**REQUIRED WORK**
Emit the exact text of every line from the line with "Keep writing the" to the line with "mb = MB(); mb.tube([(s", both ends included. No other output is expected.

**LISTED ENTRIES**
________________

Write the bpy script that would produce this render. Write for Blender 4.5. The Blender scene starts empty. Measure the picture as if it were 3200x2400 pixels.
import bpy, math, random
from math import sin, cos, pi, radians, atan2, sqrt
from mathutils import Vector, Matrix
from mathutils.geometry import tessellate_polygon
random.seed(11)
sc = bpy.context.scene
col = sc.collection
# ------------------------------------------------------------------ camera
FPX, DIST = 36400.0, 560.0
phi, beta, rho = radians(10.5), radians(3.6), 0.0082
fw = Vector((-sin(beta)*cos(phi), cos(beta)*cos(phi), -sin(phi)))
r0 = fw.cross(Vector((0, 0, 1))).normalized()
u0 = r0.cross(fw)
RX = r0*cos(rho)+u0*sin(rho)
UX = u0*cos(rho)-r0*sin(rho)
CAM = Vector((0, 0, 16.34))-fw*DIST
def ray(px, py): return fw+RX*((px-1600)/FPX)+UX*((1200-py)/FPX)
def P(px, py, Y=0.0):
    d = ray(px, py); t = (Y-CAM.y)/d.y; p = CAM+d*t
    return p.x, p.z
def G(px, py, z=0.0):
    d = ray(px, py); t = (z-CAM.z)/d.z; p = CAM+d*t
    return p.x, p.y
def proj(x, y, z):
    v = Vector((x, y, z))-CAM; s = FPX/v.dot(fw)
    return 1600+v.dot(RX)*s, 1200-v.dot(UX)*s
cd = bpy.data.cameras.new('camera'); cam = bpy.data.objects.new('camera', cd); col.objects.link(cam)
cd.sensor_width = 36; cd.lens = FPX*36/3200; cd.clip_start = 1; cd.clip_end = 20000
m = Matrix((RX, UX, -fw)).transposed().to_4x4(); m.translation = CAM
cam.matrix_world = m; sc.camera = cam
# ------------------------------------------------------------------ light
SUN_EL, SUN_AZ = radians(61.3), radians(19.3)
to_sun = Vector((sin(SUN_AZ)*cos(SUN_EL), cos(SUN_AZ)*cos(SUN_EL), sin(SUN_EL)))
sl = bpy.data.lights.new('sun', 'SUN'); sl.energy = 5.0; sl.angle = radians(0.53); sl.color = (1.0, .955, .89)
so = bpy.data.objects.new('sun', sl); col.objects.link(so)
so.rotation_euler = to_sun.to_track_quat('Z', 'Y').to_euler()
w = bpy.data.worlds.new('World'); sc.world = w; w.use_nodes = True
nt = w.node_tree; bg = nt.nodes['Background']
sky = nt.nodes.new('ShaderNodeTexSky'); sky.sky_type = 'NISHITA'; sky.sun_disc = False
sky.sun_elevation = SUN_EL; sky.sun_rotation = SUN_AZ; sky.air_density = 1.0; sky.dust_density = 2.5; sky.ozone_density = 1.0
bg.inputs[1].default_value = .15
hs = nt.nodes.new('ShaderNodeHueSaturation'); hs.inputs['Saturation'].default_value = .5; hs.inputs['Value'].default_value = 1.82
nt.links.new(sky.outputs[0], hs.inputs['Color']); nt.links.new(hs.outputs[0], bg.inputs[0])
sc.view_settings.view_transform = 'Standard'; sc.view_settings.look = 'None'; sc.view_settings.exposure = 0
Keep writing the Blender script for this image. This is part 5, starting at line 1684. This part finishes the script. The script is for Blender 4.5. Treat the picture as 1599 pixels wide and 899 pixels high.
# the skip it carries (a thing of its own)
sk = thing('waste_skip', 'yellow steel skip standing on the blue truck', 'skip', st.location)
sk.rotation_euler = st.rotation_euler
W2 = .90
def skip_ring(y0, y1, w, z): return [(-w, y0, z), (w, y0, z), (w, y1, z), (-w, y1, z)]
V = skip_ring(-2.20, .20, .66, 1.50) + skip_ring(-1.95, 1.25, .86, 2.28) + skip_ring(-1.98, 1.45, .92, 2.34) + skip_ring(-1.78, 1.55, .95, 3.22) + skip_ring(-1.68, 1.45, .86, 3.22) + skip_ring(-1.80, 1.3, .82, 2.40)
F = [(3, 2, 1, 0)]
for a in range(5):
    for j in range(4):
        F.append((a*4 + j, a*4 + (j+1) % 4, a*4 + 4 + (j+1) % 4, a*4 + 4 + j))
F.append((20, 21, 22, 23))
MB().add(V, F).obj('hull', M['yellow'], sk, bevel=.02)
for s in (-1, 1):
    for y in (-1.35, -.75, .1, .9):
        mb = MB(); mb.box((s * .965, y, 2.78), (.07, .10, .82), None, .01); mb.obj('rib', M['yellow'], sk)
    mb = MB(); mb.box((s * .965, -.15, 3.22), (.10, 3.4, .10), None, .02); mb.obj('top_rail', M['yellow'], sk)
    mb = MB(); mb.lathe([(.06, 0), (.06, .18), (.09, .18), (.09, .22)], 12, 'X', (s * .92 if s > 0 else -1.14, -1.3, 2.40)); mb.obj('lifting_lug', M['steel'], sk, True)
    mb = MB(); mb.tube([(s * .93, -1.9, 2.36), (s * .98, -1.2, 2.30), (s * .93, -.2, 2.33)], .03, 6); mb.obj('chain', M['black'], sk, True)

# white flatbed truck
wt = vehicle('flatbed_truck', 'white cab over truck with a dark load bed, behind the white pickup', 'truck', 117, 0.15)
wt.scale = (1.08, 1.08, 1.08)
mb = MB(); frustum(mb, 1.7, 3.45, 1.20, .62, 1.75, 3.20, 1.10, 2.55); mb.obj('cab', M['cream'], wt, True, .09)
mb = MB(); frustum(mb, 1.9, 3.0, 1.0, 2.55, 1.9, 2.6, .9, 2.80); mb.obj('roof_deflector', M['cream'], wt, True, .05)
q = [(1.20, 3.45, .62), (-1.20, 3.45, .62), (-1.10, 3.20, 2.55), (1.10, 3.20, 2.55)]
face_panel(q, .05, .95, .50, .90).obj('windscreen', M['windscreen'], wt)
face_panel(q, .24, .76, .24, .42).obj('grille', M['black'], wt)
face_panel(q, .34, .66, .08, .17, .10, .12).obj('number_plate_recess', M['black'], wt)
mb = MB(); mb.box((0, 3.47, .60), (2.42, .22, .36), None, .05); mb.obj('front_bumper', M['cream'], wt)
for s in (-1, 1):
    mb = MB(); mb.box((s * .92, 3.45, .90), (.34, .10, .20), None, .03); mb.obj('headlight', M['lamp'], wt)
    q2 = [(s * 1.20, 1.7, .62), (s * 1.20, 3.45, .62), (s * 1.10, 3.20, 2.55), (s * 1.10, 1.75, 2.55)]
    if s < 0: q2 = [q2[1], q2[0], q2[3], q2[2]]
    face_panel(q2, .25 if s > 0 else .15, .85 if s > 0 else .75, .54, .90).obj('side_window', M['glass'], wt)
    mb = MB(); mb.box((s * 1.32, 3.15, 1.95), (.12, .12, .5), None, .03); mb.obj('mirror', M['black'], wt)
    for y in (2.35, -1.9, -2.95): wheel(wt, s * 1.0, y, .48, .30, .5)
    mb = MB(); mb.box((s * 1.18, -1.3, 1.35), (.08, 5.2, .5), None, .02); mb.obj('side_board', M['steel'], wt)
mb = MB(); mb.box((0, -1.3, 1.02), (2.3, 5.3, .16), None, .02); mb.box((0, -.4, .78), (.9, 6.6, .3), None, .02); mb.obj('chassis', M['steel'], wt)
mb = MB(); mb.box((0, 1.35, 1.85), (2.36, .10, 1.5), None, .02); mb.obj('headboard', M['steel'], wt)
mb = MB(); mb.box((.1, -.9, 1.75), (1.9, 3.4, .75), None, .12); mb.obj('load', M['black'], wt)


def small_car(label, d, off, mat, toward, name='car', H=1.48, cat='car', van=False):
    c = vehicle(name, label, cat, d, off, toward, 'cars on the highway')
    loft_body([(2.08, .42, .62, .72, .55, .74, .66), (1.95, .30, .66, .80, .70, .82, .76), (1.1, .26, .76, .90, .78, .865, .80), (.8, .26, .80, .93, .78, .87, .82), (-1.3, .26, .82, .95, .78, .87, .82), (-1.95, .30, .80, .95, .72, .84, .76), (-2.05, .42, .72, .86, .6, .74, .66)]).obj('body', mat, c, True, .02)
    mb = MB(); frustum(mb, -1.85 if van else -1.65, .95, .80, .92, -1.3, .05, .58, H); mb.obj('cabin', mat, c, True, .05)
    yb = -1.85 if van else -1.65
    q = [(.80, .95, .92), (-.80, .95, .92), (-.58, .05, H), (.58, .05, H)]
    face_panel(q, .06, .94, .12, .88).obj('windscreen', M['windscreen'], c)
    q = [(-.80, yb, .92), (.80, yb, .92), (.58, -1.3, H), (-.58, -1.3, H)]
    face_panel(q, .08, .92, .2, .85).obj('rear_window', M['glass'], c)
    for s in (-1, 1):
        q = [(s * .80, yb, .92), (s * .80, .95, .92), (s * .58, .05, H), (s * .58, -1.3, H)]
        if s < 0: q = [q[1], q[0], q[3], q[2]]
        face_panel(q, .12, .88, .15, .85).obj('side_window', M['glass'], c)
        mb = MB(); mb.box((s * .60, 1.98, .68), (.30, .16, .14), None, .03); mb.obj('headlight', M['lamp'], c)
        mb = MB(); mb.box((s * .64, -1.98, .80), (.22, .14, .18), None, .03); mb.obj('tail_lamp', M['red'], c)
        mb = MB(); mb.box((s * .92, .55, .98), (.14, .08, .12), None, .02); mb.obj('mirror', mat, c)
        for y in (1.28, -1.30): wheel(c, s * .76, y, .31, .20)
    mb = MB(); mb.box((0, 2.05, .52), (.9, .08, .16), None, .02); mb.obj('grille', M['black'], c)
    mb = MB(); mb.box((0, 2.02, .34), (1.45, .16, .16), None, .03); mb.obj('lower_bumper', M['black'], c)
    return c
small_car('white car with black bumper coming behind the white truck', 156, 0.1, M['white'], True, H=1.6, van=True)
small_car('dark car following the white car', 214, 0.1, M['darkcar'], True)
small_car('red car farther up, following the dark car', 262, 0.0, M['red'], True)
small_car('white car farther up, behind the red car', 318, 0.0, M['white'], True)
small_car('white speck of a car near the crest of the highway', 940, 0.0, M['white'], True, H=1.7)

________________

**EXPECTED ANSWER**
Keep writing the Blender script for this image. This is part 5, starting at line 1684. This part finishes the script. The script is for Blender 4.5. Treat the picture as 1599 pixels wide and 899 pixels high.
# the skip it carries (a thing of its own)
sk = thing('waste_skip', 'yellow steel skip standing on the blue truck', 'skip', st.location)
sk.rotation_euler = st.rotation_euler
W2 = .90
def skip_ring(y0, y1, w, z): return [(-w, y0, z), (w, y0, z), (w, y1, z), (-w, y1, z)]
V = skip_ring(-2.20, .20, .66, 1.50) + skip_ring(-1.95, 1.25, .86, 2.28) + skip_ring(-1.98, 1.45, .92, 2.34) + skip_ring(-1.78, 1.55, .95, 3.22) + skip_ring(-1.68, 1.45, .86, 3.22) + skip_ring(-1.80, 1.3, .82, 2.40)
F = [(3, 2, 1, 0)]
for a in range(5):
    for j in range(4):
        F.append((a*4 + j, a*4 + (j+1) % 4, a*4 + 4 + (j+1) % 4, a*4 + 4 + j))
F.append((20, 21, 22, 23))
MB().add(V, F).obj('hull', M['yellow'], sk, bevel=.02)
for s in (-1, 1):
    for y in (-1.35, -.75, .1, .9):
        mb = MB(); mb.box((s * .965, y, 2.78), (.07, .10, .82), None, .01); mb.obj('rib', M['yellow'], sk)
    mb = MB(); mb.box((s * .965, -.15, 3.22), (.10, 3.4, .10), None, .02); mb.obj('top_rail', M['yellow'], sk)
    mb = MB(); mb.lathe([(.06, 0), (.06, .18), (.09, .18), (.09, .22)], 12, 'X', (s * .92 if s > 0 else -1.14, -1.3, 2.40)); mb.obj('lifting_lug', M['steel'], sk, True)
    mb = MB(); mb.tube([(s * .93, -1.9, 2.36), (s * .98, -1.2, 2.30), (s * .93, -.2, 2.33)], .03, 6); mb.obj('chain', M['black'], sk, True)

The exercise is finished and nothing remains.